A NEW TERAHERTZ PHOTOMIXER SPECTROMETER: APPLICATION TO $SO_{2}$ SELF BROADENING

Abstract

We will describe the characteristics of a new tunable cw far-infrared difference-frequency spectrometer obtained by mixing two single-mode visible lasers separated by terahertz frequencies in an ultra-high-speed photoconductor. The photomixer device is fabricated at MIT Lincoln laboratory with submicron interdigital electrodes driving a broadband self-complementary spiral antenna on epitaxial low-temperature-grown GaAs material. The LTG-GaAs material has subpicosecond recombination lifetimes, facilitating the ultrafast response of the mixer.

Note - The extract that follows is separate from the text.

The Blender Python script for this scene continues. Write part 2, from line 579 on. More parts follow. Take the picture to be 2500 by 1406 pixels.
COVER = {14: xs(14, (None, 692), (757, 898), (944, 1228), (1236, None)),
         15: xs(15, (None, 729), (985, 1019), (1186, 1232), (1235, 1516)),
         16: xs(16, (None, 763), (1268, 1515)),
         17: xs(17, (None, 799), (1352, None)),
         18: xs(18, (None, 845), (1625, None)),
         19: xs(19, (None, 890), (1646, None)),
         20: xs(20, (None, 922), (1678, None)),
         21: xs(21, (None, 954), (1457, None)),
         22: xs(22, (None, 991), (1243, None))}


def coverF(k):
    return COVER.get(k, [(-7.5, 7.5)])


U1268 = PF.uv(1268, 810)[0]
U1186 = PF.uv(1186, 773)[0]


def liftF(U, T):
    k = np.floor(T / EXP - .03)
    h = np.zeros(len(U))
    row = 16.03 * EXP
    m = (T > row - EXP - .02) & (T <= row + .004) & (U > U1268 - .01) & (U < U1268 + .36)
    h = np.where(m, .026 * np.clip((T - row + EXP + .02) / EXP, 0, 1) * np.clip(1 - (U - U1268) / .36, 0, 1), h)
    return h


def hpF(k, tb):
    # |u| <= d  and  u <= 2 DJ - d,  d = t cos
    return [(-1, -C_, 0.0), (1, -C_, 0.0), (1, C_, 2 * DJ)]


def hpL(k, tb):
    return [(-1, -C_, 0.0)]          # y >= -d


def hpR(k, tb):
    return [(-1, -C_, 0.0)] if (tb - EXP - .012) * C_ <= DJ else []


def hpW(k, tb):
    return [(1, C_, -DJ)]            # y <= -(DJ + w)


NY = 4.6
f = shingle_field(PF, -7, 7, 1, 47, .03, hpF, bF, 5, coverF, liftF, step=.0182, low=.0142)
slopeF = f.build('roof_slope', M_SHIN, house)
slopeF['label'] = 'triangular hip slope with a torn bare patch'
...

The far-infrared radiation is is coupled out of the GaAs substrate by an aplanatic Si lens and is detected by a conventional Si-composite bolometer at T = 4.2 K. We have obtained acceptable signal-to-noise ratios for radiation from 0.1 to 1 THz using 584 nm dye laser pumps with prospect to 2 or 3 THz with pump wavelengths closer to the GaAs bandgap. The instrumental linewidth is currently ${\sim} 3$ MHz FWHM, limited primarily by the jitter of one of the two dye lasers. We will describe baseline normalization techniques to compensate for the amplitude fluctuations of the asers and the strong fringes arising from standing waves between the source and detector and within the detector dewar. Application to the measurement of self broadening of the pure rotational transitions of $SO_{2}$ will be discussed.